Come Let Us Reason Together
Third Way’s “Come Let Us Reason Together” has already received plenty of attention. So far it’s been the subject of a Newsweek feature, an op-ed column in the Washington Post, and blog commentary, notably by my friend Pastor Dan at Street Prophets. The variety of these reports speaks to the diverse perspectives on religion and politics, even within the ranks of progressives
EJ, while certainly a faithful and religiously informed person, approaches it as a secular political journalist, saying that Third way “takes a step toward religious conservatives by acknowledging the legitimacy of many of their moral concerns,” and treating it as a self-evident good.
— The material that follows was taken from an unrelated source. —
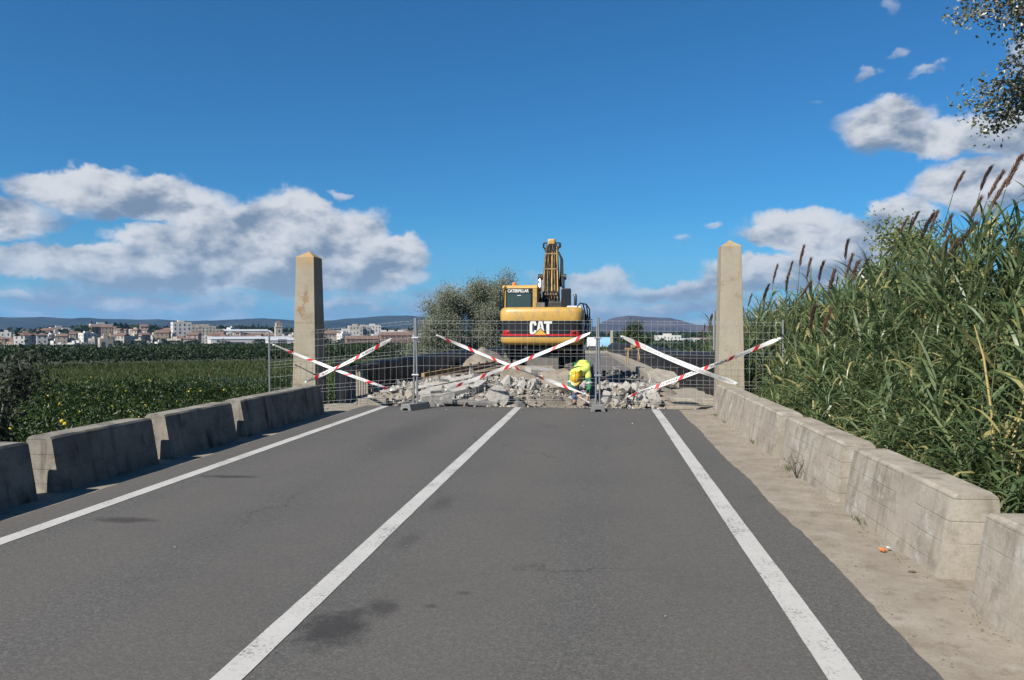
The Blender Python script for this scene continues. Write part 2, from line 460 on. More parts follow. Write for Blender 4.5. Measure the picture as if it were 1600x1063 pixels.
M['leaf_sapling'] = leaf_mat('sapling_leaf', (.03, .04, .022), (.085, .095, .065), None, .6, .25, .2)
M['leaf_shrub'] = leaf_mat('yellowish_shrub_leaf', (.06, .085, .02), (.13, .15, .045), None, .5, .3, .3)
M['leaf_reed'] = leaf_mat('reed_leaf', (.055, .095, .036), (.155, .200, .088), (.32, .29, .12), .4, .38, .5)
M['cane'] = mat('reed_cane', (.085, .115, .035), .5, var=.3, scale=1.2, dirt=(.20, .17, .06), dirt_scale=.8, dirt_amt=.3)
M['cane_dry'] = mat('dry_reed_cane', (.50, .38, .14), .6, var=.25, scale=2)
M['plume'] = leaf_mat('reed_plume', (.115, .062, .045), (.24, .135, .09), (.30, .22, .14), .8, .25, .1)
M['plume_dark'] = leaf_mat('dark_reed_plume', (.05, .032, .028), (.10, .06, .05), None, .8, .2, .1)
M['fruit'] = simple('ripening_citrus_skin', (.46, .33, .03), .4)
M['ground'] = ground_mat()
M['hill'] = hill_mat('scrub_hillside', (.018, .026, .022), (.040, .046, .038))
M['mount'] = hill_mat('bare_mountain', (.045, .042, .044), (.09, .082, .08))
M['orange'] = simple('orange_wrapper', (.50, .12, .02), .5)
M['twig'] = mat('dry_twig', (.10, .075, .05), .9)
M['vanwhite'] = simple('white_vehicle_paint', (.45, .45, .44), .3, coat=.5)
M['vanblue'] = simple('blue_vehicle_paint', (.15, .29, .42), .35)

# ------------------------------------------------------------------ mesh helpers
class MB:
    def __init__(s):
        s.v = []
        s.f = []
    def add(s, vs, fs):
        o = len(s.v)
        s.v += [tuple(p) for p in vs]
        s.f += [tuple(i + o for i in q) for q in fs]
        return s
    def box(s, lo, hi, rot=None, at=None):
        x0, y0, z0 = lo
        x1, y1, z1 = hi
        vs = [Vector(p) for p in ((x0, y0, z0), (x1, y0, z0), (x1, y1, z0), (x0, y1, z0), (x0, y0, z1), (x1, y0, z1), (x1, y1, z1), (x0, y1, z1))]
        if rot is not None:
            vs = [rot @ p for p in vs]
        if at is not None:
            vs = [p + Vector(at) for p in vs]
        return s.add(vs, [(0, 3, 2, 1), (4, 5, 6, 7), (0, 1, 5, 4), (1, 2, 6, 5), (2, 3, 7, 6), (3, 0, 4, 7)])
    def tube(s, pts, r, n=8, cap=True):
        pts = [Vector(p) for p in pts]
        rs = r if isinstance(r, (list, tuple)) else [r] * len(pts)
        o = len(s.v)
        up = None
        for i, p in enumerate(pts):
            d = (pts[min(i + 1, len(pts) - 1)] - pts[max(i - 1, 0)]).normalized()
            if up is None:
                up = Vector((0, 0, 1)) if abs(d.z) < .9 else Vector((1, 0, 0))
            a = d.cross(up).normalized()
            bq = a.cross(d).normalized()
            up = bq
            for k in range(n):
                w = 2 * PI * k / n
                q = p + a * (math.cos(w) * rs[i]) + bq * (math.sin(w) * rs[i])
                s.v.append(tuple(q))
        for i in range(len(pts) - 1):
            for k in range(n):
                s.f.append((o + i * n + k, o + i * n + (k + 1) % n, o + (i + 1) * n + (k + 1) % n, o + (i + 1) * n + k))
        if cap:
            s.f.append(tuple(o + k for k in reversed(range(n))))
            s.f.append(tuple(o + (len(pts) - 1) * n + k for k in range(n)))
        return s
    def prism(s, poly, axis, a, b):
        """poly of 2-D points swept along axis ('x','y','z') from a to b."""
        def P(u, v, w):
            return {'x': (w, u, v), 'y': (u, w, v), 'z': (u, v, w)}[axis]
        n = len(poly)
        vs = [P(u, v, a) for u, v in poly] + [P(u, v, b) for u, v in poly]
        fs = [tuple(reversed(range(n))), tuple(range(n, 2 * n))]
        fs += [(i, (i + 1) % n, n + (i + 1) % n, n + i) for i in range(n)]
        return s.add(vs, fs)
    def loft(s, rings, cap=True):
        n = len(rings[0])
        o = len(s.v)
        for r in rings:
            s.v += [tuple(p) for p in r]
        for i in range(len(rings) - 1):
            for k in range(n):
                s.f.append((o + i * n + k, o + i * n + (k + 1) % n, o + (i + 1) * n + (k + 1) % n, o + (i + 1) * n + k))
        if cap:
            s.f.append(tuple(o + k for k in reversed(range(n))))
            s.f.append(tuple(o + (len(rings) - 1) * n + k for k in range(n)))
        return s
    def mesh(s, name, m=None, smooth=False, bevel=0.0, seg=2):
        me = bpy.data.meshes.new(name)
        me.from_pydata(s.v, [], s.f)
        bm = bmesh.new()
        bm.from_mesh(me)
        bmesh.ops.recalc_face_normals(bm, faces=bm.faces)
        if bevel:
            es = [e for e in bm.edges if len(e.link_faces) == 2 and e.calc_face_angle(0) > .5]
            bmesh.ops.bevel(bm, geom=es, offset=bevel, segments=seg, affect='EDGES', profile=.5, clamp_overlap=True)
        if smooth:
            for f in bm.faces: f.smooth = True
        bm.to_mesh(me)
        bm.free()
        if smooth:
            me.set_sharp_from_angle(angle=R(38))
        if m: me.materials.append(m)
        return me
    def build(s, name, m, parent=None, smooth=False, bevel=0.0, seg=2, loc=None):
        return link(name, s.mesh(name, m, smooth, bevel, seg), parent, loc)

def link(name, me, parent=None, loc=None):
    o = bpy.data.objects.new(name, me)
    col.objects.link(o)
    if parent: o.parent = parent
    if loc is not None: o.location = loc
    return o

def tag(o, label, cat, group=None):
    o['label'] = label
    o['category'] = cat
    if group: o['group'] = group
    return o

def thing(name, label, cat, loc=(0, 0, 0), rz=0.0, group=None):
    o = bpy.data.objects.new(name, None)
    o.empty_display_size = .2
    col.objects.link(o)
    o.location = loc
    o.rotation_euler = (0, 0, rz)
    return tag(o, label, cat, group)

def struct(o):
    o['kind'] = 'structure'
    return o
def stuff(o):
    o['kind'] = 'stuff'
    return o

def dup(root, loc, rz=0.0, scale=1.0, label=None, group=None):
    r = root.copy()
    col.objects.link(r)
    r.location = loc
    r.rotation_euler = (0, 0, rz)
    r.scale = (scale,) * 3 if not isinstance(scale, tuple) else scale
    if label: r['label'] = label
    if group: r['group'] = group
    for ch in root.children:
        c = ch.copy()
        col.objects.link(c)
        c.parent = r
        for g in ch.children:
            d = g.copy()
            col.objects.link(d)
            d.parent = c
    return r

def np_mesh(name, V, F, m=None, smooth=False):
    """V (n,3) array, F (k,4) or (k,3) array"""
    me = bpy.data.meshes.new(name)
    V = np.asarray(V, np.float32)
    F = np.asarray(F, np.int32)
    k = F.shape[1]
    me.vertices.add(len(V))
    me.vertices.foreach_set('co', V.ravel())
    me.loops.add(F.size)
    me.loops.foreach_set('vertex_index', F.ravel())
    me.polygons.add(len(F))
    me.polygons.foreach_set('loop_start', np.arange(0, F.size, k, dtype=np.int32))
    me.polygons.foreach_set('loop_total', np.full(len(F), k, np.int32))
    me.polygons.foreach_set('use_smooth', np.full(len(F), bool(smooth)))
    me.update(calc_edges=True)
    if m: me.materials.append(m)
    return me

def unit(a):
    return a / np.maximum(np.linalg.norm(a, axis=1, keepdims=True), 1e-9)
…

Pastor Dan, coming from a progressive religious activist perspective, offers a different take:
Furthermore, as the study’s authors themselves point out, more than half of American evangelicals live in the South. Assuming that the Democrats do a bang-up job with the modernists and even attract a few centrists, that means they’ll win one-half of 2-5% of the electorate in the areas that make up the Republican base. That’s just not enough to put a state like Alabama into play, and even in a swing state like Virginia, the smart money is on the non-evangelicals in the D.C. suburbs…Forgive me for thinking that no matter how closely aligned young evangelicals are with the rest of the public on issues, 74% support for Republican candidates means they’re not ripe for the plucking by Dems
Dan’s talking about electing Democrats tomorrow, but taking a more long-term view, I can’t think of why it isn’t worthwhile for progressives and evangelicals to build some basic, shared understandings that can turn Deal-breaking Wedge Issues into merely Serious Issues. One question beyond Dan’s analysis and Third Way’s report are the criteria by which people determine that they are conservative. Leaving aside the half of evangelicals who label themselves moderate or progressive, how many self-identify as conservative because they think liberals hate God and love abortion? That is a topic that must be addressed before “Come Let Us Reason Together” can be written off as electorally insignificant. (Note: I agree with Dan that conservative demagogues bear great responsibility for such negative perceptions of liberals.)
Whether centrist and conservative evangelicals are “ripe for the plucking” right this minute is beside the point. “Come Let Us Reason Together” is not a Democratic strategy memo for 2008. It is an effort to establish a basis for communication and cooperation between two large groups that have had neither in recent years. And dialogue is essential to healthy democracy. It proposes grounds of agreement that seem mundane to Dan, and that’s fine, but they are meant to foster mutual respect and enable productive communication between people who think of each other in such caricatured terms as baby killer or woman oppressor, libertine or theocrat. Before you can say to another person, “come let us reason together,” you must believe that you are talking to a reasonable person. By establishing what some people might view as “so what” shared understandings, we at least establish that each other can be reasoned with. That might seem a small step, but the first one always is, and right now the end of the culture war is ripe for the picking, so we should get to stepping.
Although I’ve lived in liberal Washington, DC for the past year, I’ve spent most of my adult life out in “Jesusland.” I have known many good people who automatically voted Republican because of same-sex marriage and abortion, to the exclusion of all other issues. I want these people to open themselves to progressive candidates who seek justice and peace, but I recognize that abortion and same sex marriage are not going away, and that people are not going to magically flip on the issues or decide that they don’t matter any more. Establishing a common framework is thus critical to outgrowing the poisonous divisiveness that has sullied our public life.
Whether or not working on this is electorally necessary for Democrats is beside the point.